The outlook should provide a decent platform for 2013, when demand will improve slightly, Drewry Shipping Consultants said in its latest “Container Forecaster” report.

Carriers have recently restored rates to profitable levels in the core east-west trade lanes, putting most operations above break-even.

The turnaround has been largely due to the industry’s determination to raise rates, which have more than tripled on the Asia-Europe trade since March, the London-based consultancy said.

“If spot rates hold for the rest of the year, carriers will be in a strong position for the re-negotiation of shipper contracts in 2013,” it added.

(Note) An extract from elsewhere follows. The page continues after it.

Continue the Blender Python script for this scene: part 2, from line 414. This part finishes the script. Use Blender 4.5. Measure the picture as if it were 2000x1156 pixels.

Forecasting 4.3 percent global container growth this year, Drewry said it is crucial for carriers to manage capacity in the second half of 2012 to back up their drive to raise rates back to profitable levels.

But it does not see a strong peak season for 2012 due to the worsening situation in Europe, and expects some rate erosion during the summer months.

Evergreen Line’s decision to launch another weekly loop this month is not a positive move, and the Asia-Europe trade is most at risk because of the need to fill more ships of capacities exceeding 12,000 standard containers every week, Drewry said.

“Since we do not see significant demand growth in the headhaul east-west trades next year, the industry must refrain from ordering new ships in the next 18 months to enable a return to a more normal supply-demand balance in the medium term.”